If there is an overriding message from the Taliban attack on the United States Embassy and NATO’s headquarters in Kabul, it is that the tragedy in Afghanistan, scripted to a large extent by the Americans, is no nearer ending than it was two, five, or ten years ago. The U.S. Ambassador to Afghanistan shrugged off Tuesday’s assault, which lasted 20 hours and left at least 11 Afghans dead, as “harassment rather than a direct attack.” He would. Over the last few months, the NATO-led International Security Assistance Force (ISAF) has made out that it has successfully diminished the Taliban’s fighting capacities. Such spin enables the U.S. to claim a victory of sorts as some 30,000 of its troops are pulled out of Afghanistan, in keeping with the withdrawal President Barack Obama has promised by 2014. In some areas, including Kabul, ISAF has handed over to Afghan security forces. But Tuesday’s attack, and two previous attacks on well-protected high-profile targets in the Afghan capital — the British Council in August and the Intercontinental Hotel in June — have exposed the extreme fragility of the country’s security. It strengthens the hands of those who want western troops to remain in Afghanistan. There are bound to be fresh doubts now about the other part of the U.S. strategy — talking to the Taliban, or some sections of it. The U.S. accusation that the attack was the work of the Pakistan-based Haqqani network has only underscored the enduring complexity of getting to peace in Afghanistan, a full decade after “Operation Enduring Freedom” was launched in the wake of the 9/11 terrorist attacks.

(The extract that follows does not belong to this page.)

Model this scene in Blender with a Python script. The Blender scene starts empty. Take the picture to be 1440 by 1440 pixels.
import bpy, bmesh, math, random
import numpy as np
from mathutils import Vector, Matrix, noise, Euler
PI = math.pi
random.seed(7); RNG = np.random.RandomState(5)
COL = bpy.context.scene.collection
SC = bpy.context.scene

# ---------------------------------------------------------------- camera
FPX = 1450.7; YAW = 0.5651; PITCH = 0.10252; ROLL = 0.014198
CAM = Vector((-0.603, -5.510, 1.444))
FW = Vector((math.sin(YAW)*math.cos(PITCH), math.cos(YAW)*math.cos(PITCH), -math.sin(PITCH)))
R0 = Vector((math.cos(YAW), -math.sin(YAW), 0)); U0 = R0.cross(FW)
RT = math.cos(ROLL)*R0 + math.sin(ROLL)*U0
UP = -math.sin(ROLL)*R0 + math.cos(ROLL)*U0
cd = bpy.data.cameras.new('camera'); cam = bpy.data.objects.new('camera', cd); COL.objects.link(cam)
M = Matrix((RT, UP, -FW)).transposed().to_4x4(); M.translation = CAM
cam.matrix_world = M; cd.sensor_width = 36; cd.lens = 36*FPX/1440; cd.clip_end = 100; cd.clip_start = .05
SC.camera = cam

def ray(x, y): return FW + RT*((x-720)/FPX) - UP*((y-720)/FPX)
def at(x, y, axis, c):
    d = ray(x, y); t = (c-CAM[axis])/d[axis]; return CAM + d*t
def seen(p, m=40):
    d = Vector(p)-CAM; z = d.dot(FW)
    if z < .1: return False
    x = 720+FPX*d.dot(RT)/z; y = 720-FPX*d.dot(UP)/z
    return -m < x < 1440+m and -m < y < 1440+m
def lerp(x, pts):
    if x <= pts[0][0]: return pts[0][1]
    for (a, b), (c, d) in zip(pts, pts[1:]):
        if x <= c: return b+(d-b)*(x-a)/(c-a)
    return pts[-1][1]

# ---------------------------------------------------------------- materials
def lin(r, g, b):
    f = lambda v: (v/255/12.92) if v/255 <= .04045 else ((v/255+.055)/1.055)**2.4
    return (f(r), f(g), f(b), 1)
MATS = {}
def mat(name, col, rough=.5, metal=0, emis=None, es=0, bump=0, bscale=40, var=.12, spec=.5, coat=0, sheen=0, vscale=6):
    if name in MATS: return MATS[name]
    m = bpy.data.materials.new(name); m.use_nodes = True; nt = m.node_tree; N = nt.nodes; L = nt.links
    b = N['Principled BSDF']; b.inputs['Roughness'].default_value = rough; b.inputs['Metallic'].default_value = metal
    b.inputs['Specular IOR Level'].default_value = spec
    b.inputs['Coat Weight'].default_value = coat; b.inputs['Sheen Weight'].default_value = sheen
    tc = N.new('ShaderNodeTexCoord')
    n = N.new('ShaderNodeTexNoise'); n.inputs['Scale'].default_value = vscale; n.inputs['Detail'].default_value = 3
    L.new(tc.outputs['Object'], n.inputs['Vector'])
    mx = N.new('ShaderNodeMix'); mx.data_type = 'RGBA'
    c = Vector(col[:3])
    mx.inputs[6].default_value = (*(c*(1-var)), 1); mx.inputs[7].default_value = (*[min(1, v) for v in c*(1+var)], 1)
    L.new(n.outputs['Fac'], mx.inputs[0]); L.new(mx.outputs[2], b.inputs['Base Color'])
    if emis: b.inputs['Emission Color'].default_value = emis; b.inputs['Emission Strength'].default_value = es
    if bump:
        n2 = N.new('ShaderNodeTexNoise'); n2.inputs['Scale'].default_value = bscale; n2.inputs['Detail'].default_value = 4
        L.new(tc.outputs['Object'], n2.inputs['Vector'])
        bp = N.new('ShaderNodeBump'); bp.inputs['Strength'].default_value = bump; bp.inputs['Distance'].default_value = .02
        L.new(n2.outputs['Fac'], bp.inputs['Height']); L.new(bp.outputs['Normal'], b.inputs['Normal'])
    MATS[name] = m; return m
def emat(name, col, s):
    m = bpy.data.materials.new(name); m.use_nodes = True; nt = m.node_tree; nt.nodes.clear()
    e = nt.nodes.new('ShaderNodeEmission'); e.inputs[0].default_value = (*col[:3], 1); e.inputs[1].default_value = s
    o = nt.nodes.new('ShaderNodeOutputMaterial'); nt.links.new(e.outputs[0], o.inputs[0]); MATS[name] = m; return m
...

In these 10 years, the U.S.-led war has taken a horrific toll of civilian lives and welfare. In a report released in July, the United Nations estimated that the violence in the country claimed the lives of 1,462 non-combatants in the first six months of 2011. While the report attributed most of the deaths to “anti-government elements,” it held security forces responsible for 14 per cent of the deaths, with air strikes as the main killer. Even for a country that has known no peace for more than three decades, such high civilian casualties are difficult to absorb. Afghanistan’s double jeopardy is that the violence is certain to continue as long as western troops remain on its soil, but it has no mechanisms in place to ensure security and stability if and when those troops leave. The so-called end-game in anticipation of the American pull-out has only increased the bloodshed as the players — Afghan, regional, and international — compete to entrench themselves and outwit one another.